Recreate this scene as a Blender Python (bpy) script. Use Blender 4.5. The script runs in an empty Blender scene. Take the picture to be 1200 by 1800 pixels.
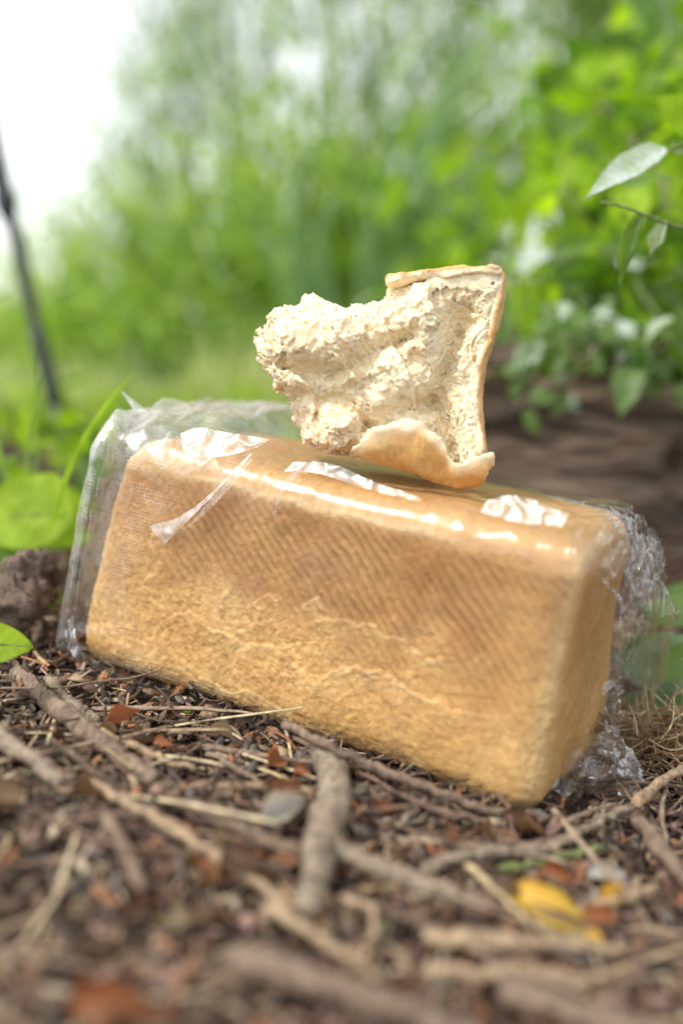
import bpy, math, random
import numpy as np
from mathutils import Vector, Matrix, Euler

random.seed(11)
rng = np.random.default_rng(5)
SC = bpy.context.scene
COL = SC.collection
R = math.radians

# ------------------------------------------------------------------ camera
CAM_H, PITCH, F_PX = 0.30, R(12), 1750.0
cam_data = bpy.data.cameras.new('camera')
cam_data.sensor_fit = 'VERTICAL'
cam_data.sensor_height = 36.0
cam_data.sensor_width = 24.0
cam_data.lens = 35.0
cam_data.clip_start = 0.02
cam_data.clip_end = 2000
cam_data.dof.use_dof = True
cam_data.dof.focus_distance = 0.535
cam_data.dof.aperture_fstop = 1.8
cam_data.dof.aperture_blades = 0
cam = bpy.data.objects.new('camera', cam_data)
COL.objects.link(cam)
cam.location = (0, 0, CAM_H)
cam.rotation_euler = (math.pi / 2 - PITCH, 0, 0)
SC.camera = cam

# ------------------------------------------------------------------ light
SUN_EL, SUN_AZ = 56.0, -122.0          # azimuth from +Y towards +X (negative: left)
world = bpy.data.worlds.new('World')
SC.world = world
world.use_nodes = True
wn = world.node_tree
wn.nodes.clear()
sky = wn.nodes.new('ShaderNodeTexSky')
sky.sky_type = 'NISHITA'
sky.sun_disc = False
sky.sun_elevation = R(SUN_EL)
sky.sun_rotation = R(SUN_AZ)
sky.dust_density = 0.6
sky.ozone_density = 1.0
hsv = wn.nodes.new('ShaderNodeHueSaturation')      # thin white cloud cover: the sky is nearly colourless
hsv.inputs['Saturation'].default_value = 0.15
hsv.inputs['Value'].default_value = 1.0
wbg = wn.nodes.new('ShaderNodeBackground')
wbg.inputs['Strength'].default_value = 0.13
wout = wn.nodes.new('ShaderNodeOutputWorld')
wn.links.new(sky.outputs[0], hsv.inputs['Color'])
wn.links.new(hsv.outputs[0], wbg.inputs['Color'])
wn.links.new(wbg.outputs[0], wout.inputs['Surface'])
sun_data = bpy.data.lights.new('sun', 'SUN')
sun_data.energy = 1.3
sun_data.angle = R(11)
sun_data.color = (1.0, 0.96, 0.90)
sun = bpy.data.objects.new('sun', sun_data)
COL.objects.link(sun)
sd = Vector((math.sin(R(SUN_AZ)) * math.cos(R(SUN_EL)), math.cos(R(SUN_AZ)) * math.cos(R(SUN_EL)), math.sin(R(SUN_EL))))
sun.rotation_euler = sd.to_track_quat('Z', 'Y').to_euler()
SC.view_settings.view_transform = 'Standard'
SC.view_settings.look = 'None'
SC.view_settings.gamma = 1.0
SC.view_settings.use_curve_mapping = False
SC.view_settings.exposure = 1.32
SC.cycles.use_denoising = True
SC.cycles.max_bounces = 10
SC.cycles.transparent_max_bounces = 24
SC.cycles.diffuse_bounces = 4
SC.cycles.glossy_bounces = 3
SC.cycles.transmission_bounces = 4
SC.cycles.sample_clamp_indirect = 6.0
SC.cycles.caustics_reflective = False
SC.cycles.caustics_refractive = False

# ------------------------------------------------------------------ helpers
_perm = np.random.default_rng(3).permutation(4096).astype(np.int64)
_grad = np.random.default_rng(4).normal(size=(4096, 3)).astype(np.float32)
_grad /= np.linalg.norm(_grad, axis=1)[:, None]

def perlin(P):
    """gradient noise, about -0.7..0.7, at points P (n,3)"""
    P = np.asarray(P, dtype=np.float32)
    i = np.floor(P).astype(np.int64)
    f = P - i
    u = f * f * f * (f * (f * 6 - 15) + 10)
    out = np.zeros(len(P), dtype=np.float32)
    for dx in (0, 1):
        hx = _perm[(i[:, 0] + dx) & 4095]
        wx = u[:, 0] if dx else 1 - u[:, 0]
        for dy in (0, 1):
            hy = _perm[(hx + i[:, 1] + dy) & 4095]
            wy = u[:, 1] if dy else 1 - u[:, 1]
            for dz in (0, 1):
                g = _grad[_perm[(hy + i[:, 2] + dz) & 4095]]
                wz = u[:, 2] if dz else 1 - u[:, 2]
                out += wx * wy * wz * (g[:, 0] * (f[:, 0] - dx) + g[:, 1] * (f[:, 1] - dy) + g[:, 2] * (f[:, 2] - dz))
    return out * 1.4

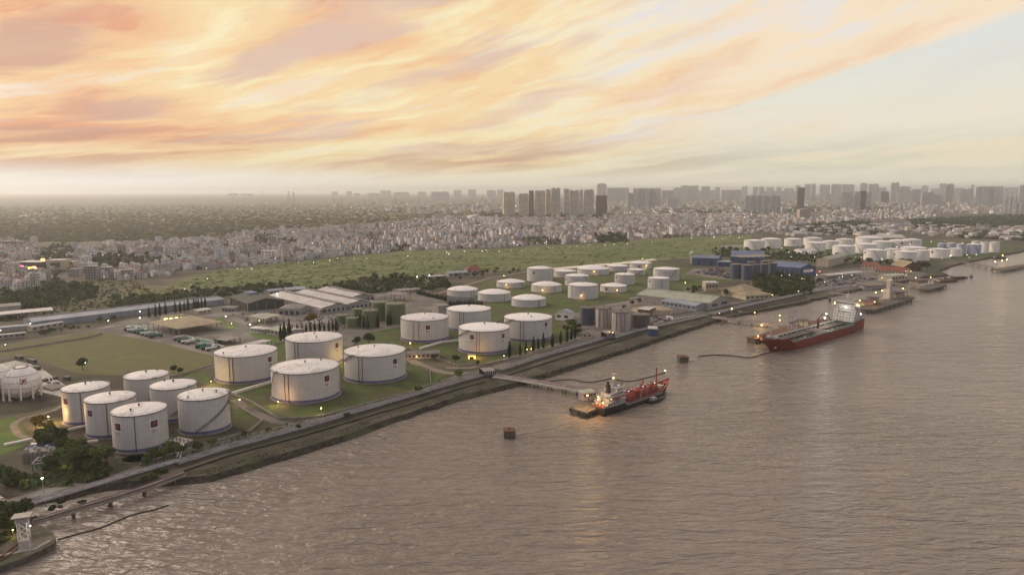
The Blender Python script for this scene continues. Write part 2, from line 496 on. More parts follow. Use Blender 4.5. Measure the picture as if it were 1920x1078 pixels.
____
STATED EXERCISE: Your task is to repeat the opening line of the entries above and each line after it, ending with the line that has "SC.camera = cam". Do not include the pictures.

EXERCISE SOLUTION:
Recreate this scene as a Blender Python (bpy) script. Use Blender 4.5. The script runs in an empty Blender scene. Take the picture to be 1200 by 1800 pixels.
import bpy, math, random
import numpy as np
from mathutils import Vector, Matrix, Euler

random.seed(11)
rng = np.random.default_rng(5)
SC = bpy.context.scene
COL = SC.collection
R = math.radians

# ------------------------------------------------------------------ camera
CAM_H, PITCH, F_PX = 0.30, R(12), 1750.0
cam_data = bpy.data.cameras.new('camera')
cam_data.sensor_fit = 'VERTICAL'
cam_data.sensor_height = 36.0
cam_data.sensor_width = 24.0
cam_data.lens = 35.0
cam_data.clip_start = 0.02
cam_data.clip_end = 2000
cam_data.dof.use_dof = True
cam_data.dof.focus_distance = 0.535
cam_data.dof.aperture_fstop = 1.8
cam_data.dof.aperture_blades = 0
cam = bpy.data.objects.new('camera', cam_data)
COL.objects.link(cam)
cam.location = (0, 0, CAM_H)
cam.rotation_euler = (math.pi / 2 - PITCH, 0, 0)
SC.camera = cam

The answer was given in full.